Health News
92 per cent of Iraqi detainees suffer psychological illness: survey
Apr 22, 2010, 10:31 GMT
Baghdad - Some 92 per cent of Iraqi former detainees suffer from psychological illness, a study released Thursday found.
The study, conducted by researchers at the University of Mosul, also painted a grim picture of the effects detentions have on families and former prisoners in the troubled northern city and its environs.
Researcher Mohammed Mahmoud said that in 82 per cent of cases, children of detainees' performance at school suffered because they attended classes irregularly and lacked supervision of their studies at home.
In 56 per cent of families where a member was detained, the family lost its main breadwinner.
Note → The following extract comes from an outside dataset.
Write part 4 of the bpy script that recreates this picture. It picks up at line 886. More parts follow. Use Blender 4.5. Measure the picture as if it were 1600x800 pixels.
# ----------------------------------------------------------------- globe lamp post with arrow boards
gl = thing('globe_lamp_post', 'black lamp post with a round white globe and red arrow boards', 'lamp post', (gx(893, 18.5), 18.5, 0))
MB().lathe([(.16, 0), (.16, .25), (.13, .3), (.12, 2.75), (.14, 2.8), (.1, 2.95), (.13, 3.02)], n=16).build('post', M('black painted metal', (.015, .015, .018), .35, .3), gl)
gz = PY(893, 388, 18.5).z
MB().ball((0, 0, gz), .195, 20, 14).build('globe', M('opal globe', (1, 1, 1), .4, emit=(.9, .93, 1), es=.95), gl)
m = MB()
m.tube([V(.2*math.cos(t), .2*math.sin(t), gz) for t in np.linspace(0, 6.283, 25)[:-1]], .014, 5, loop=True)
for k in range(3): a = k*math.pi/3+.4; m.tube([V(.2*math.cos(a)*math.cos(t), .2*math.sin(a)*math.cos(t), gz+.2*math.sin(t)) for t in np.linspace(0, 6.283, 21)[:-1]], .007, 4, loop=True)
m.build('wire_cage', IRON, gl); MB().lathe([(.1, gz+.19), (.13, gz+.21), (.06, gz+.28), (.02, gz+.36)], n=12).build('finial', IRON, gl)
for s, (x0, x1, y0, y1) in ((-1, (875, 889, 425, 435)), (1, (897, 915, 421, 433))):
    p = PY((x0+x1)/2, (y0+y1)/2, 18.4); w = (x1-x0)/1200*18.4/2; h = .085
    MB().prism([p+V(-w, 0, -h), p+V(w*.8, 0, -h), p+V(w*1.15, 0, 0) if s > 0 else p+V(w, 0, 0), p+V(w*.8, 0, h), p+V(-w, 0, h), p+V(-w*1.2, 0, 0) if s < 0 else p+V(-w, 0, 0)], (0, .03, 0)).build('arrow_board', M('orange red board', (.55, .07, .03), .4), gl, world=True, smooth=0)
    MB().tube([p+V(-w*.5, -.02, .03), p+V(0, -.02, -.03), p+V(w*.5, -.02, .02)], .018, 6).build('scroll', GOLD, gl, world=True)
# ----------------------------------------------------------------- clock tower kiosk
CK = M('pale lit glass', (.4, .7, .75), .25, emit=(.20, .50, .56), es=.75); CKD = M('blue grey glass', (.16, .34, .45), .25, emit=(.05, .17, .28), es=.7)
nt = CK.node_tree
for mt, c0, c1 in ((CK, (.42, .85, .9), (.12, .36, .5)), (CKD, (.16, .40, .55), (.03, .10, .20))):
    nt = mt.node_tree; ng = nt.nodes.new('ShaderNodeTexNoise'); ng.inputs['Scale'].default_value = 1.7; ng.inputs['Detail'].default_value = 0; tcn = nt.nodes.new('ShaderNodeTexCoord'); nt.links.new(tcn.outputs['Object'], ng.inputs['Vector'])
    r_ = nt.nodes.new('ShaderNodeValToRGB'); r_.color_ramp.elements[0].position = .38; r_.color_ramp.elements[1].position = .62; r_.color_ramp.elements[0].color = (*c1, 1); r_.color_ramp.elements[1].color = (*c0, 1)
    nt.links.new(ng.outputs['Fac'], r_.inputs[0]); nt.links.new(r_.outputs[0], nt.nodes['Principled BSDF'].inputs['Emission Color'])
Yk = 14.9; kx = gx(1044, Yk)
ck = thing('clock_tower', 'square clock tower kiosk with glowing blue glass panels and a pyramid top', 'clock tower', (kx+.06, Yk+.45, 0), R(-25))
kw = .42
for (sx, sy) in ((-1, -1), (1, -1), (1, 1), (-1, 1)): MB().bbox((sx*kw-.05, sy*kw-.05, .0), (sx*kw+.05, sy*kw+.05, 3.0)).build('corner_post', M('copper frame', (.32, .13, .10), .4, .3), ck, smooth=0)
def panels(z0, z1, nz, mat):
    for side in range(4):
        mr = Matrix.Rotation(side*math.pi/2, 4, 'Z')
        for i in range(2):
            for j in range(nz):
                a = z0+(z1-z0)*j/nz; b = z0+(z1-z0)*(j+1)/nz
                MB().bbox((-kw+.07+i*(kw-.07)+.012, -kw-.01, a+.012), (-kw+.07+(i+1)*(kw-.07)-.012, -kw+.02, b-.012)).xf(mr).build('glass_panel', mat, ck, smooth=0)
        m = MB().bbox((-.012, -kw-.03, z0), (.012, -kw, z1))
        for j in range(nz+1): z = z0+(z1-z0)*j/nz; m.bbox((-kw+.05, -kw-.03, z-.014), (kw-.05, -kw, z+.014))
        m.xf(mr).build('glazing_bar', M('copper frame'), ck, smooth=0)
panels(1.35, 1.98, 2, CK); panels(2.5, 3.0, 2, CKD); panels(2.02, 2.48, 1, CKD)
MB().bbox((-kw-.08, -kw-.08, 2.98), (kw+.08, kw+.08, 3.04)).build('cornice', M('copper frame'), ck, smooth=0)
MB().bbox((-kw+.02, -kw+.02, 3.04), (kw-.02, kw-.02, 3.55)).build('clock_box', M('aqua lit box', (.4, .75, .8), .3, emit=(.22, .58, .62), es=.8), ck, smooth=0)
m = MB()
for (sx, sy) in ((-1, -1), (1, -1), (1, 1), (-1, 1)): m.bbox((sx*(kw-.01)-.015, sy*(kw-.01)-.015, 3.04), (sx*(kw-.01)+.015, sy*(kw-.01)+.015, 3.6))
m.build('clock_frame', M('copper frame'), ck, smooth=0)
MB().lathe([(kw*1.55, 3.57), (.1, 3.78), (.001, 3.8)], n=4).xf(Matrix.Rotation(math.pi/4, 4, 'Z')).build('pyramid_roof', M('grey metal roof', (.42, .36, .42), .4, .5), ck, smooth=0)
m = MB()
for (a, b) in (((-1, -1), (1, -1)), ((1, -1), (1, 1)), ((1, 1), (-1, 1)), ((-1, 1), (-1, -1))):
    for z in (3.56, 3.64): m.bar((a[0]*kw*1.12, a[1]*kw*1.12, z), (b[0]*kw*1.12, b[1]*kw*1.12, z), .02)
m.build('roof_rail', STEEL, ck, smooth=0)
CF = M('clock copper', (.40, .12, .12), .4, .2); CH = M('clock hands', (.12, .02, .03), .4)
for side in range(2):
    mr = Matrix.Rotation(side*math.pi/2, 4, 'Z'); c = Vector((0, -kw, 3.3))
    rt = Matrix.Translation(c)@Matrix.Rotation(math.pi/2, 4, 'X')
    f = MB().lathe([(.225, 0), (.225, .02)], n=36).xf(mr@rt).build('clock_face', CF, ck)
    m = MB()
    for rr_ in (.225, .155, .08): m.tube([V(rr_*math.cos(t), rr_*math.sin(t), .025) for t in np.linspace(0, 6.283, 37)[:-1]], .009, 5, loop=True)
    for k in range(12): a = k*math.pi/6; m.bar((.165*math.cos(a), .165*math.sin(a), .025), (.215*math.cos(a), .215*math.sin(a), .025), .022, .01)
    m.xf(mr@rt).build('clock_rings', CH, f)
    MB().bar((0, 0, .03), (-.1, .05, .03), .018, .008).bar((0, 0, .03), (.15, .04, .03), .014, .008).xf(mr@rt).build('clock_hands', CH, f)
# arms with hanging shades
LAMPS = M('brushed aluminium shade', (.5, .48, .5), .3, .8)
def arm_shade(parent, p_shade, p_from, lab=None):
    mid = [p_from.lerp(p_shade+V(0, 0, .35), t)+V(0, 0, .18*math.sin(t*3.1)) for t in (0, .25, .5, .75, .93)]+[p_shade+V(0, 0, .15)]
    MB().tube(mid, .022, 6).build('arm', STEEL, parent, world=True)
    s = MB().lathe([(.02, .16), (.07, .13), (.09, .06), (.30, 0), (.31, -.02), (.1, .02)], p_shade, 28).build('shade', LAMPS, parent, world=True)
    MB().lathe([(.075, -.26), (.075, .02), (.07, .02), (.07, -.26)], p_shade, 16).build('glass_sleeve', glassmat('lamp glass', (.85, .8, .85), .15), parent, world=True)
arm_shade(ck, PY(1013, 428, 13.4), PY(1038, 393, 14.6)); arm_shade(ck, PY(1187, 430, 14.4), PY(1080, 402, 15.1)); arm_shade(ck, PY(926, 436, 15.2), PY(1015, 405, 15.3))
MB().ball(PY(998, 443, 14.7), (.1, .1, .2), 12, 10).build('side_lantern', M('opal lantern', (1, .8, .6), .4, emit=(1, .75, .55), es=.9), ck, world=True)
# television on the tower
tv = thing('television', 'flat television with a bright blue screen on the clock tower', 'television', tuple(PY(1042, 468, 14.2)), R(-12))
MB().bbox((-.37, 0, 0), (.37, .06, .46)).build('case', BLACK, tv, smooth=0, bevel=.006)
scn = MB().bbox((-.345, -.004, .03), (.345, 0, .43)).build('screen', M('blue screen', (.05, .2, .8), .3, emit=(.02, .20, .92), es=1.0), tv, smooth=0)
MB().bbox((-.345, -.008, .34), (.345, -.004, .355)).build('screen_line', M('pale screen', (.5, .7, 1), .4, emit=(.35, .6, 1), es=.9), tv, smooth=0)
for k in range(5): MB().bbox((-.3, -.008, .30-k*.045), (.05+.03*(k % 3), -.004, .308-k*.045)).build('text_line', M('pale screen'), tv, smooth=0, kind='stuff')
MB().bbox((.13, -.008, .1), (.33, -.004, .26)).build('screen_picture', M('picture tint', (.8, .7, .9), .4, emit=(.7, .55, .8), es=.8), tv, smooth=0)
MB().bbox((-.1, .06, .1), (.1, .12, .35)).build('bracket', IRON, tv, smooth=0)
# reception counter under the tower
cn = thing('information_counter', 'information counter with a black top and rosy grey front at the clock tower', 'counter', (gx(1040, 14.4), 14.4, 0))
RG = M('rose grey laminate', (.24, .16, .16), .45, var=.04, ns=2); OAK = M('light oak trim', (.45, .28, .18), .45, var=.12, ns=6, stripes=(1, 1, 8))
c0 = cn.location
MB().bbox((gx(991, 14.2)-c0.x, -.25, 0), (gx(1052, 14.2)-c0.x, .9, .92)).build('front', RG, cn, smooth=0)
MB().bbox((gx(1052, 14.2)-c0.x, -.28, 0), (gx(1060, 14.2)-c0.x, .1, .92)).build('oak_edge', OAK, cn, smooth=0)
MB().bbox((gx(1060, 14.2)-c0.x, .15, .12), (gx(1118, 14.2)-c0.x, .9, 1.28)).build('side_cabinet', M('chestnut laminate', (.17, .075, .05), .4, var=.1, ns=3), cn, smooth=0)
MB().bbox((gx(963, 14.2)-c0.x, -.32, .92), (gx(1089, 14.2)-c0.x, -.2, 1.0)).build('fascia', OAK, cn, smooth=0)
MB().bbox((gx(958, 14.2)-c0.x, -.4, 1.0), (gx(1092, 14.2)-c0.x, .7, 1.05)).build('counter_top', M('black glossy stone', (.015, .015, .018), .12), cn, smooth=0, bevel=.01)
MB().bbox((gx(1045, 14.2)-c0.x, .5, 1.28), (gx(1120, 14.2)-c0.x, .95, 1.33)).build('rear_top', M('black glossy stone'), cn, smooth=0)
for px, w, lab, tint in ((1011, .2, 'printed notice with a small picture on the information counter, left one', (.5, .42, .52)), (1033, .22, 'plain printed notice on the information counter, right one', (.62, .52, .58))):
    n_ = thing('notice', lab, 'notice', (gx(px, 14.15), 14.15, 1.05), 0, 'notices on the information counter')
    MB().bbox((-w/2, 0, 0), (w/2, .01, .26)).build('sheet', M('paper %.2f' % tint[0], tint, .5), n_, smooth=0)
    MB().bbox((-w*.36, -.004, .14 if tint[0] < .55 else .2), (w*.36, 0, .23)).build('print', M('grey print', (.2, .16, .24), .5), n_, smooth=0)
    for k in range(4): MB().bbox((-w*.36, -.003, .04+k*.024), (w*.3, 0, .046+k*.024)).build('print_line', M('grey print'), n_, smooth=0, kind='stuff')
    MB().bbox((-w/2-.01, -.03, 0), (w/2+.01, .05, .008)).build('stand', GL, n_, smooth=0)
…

In 44 per cent of such families, children were forced to care for their siblings or adult relatives, the study concluded.
The study found that more than 9 out of 10 former detainees suffered from psychological disorders.
The United Nations Assistance Mission in Iraq said in its most recent report on human rights that it had received widespread complaints of abuse in Iraqi jails.
The New York-based watchdog Human Rights Watch in February concluded that 'torture and ill-treatment remain a serious problem in Iraqi detention facilities and jails.'
Further, 'government-run detention facilities struggle to accommodate the large number of detainees, and serious delays in the judicial review of detention has exacerbated overcrowding. Some detainees have spent years in custody without charge or trial,' Human Rights Watch concluded.
Most media attention on detentions in Mosul has focused on the hundreds of suspected insurgents police there say they have detained in the last year.
Mahmoud called on police to stop arresting citizens without warrants in night raids, and to compensate former detainees never found guilty of a crime.